To several folks it will be the sound of money.

As in, money that ULA’s not getting?

Not necessarily.

While it’s pretty self evident that ULA, in a general sense, got complacent in the absence of any significant competition, payload opportunities are not a zero sum game. SpaceX hopes to cause a paradigm shift in cost-to-orbit expectations. We should expect to see many new players emerge in orbital science and business as the cost model drifts lower.
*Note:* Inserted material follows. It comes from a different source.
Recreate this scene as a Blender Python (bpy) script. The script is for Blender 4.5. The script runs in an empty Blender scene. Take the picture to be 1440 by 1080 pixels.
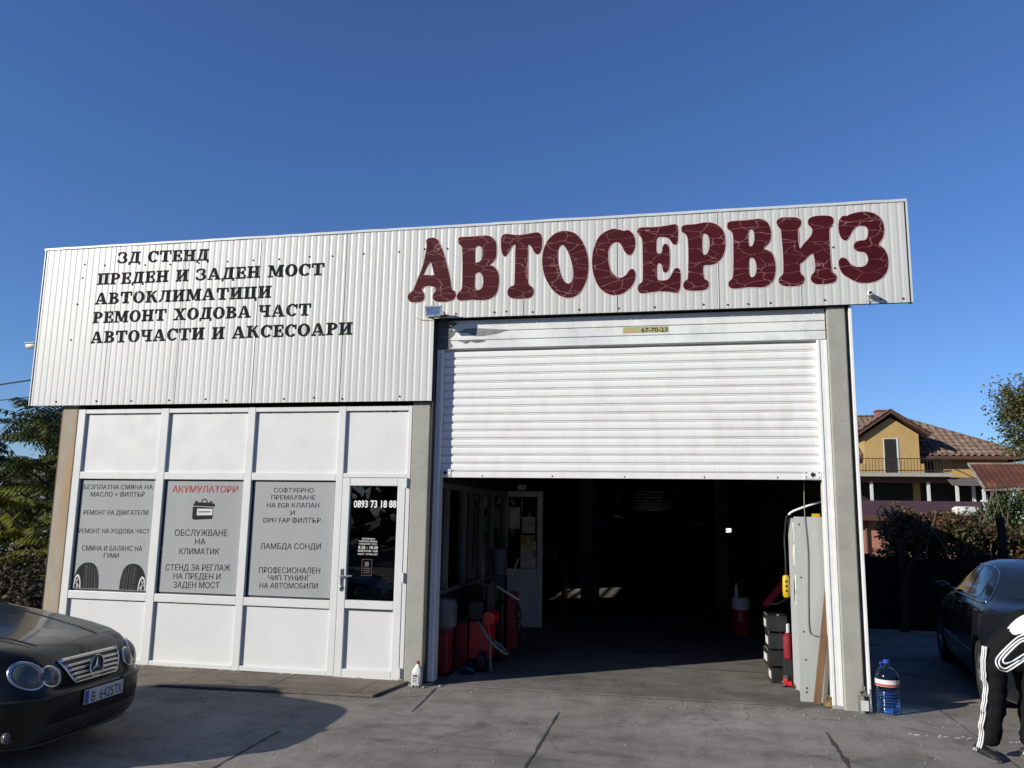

I’m gratified to see ULA paying more than lip service to efficiency and innovation. Several published comments from their engineering staff have been positive about the SpaceX impact on their ability to try new things. That’s all to the good with the large public book of business that ULA services.

aRocketScientist

John Taylor, SpaceX’s Communications Director, is only partially correct about his sonic boom explanation. The first boom is the bow shock-wave generated by the engines, landing legs, bottom of the booster. It is unique in that it is a “normal shock-wave” generated at Mach-1 and moves in the direction that the booster is going, aimed at the landing pad. As opposed to a supersonic aircraft that is generating shock-cones that are moving at some angle wrt the vehicle direction. The second shock-wave is the wake shock, which is generated by the air coming back together aft of the top of the booster. This wake-shock-wave is split into two, probably due to the grid fins, which created a bow shock that propagated forward and combined with the engine bow shock and a second weaker wake shock just after the main wake shock.

what a ridiculous article. That was the lamest non-explanation I’ve ever read.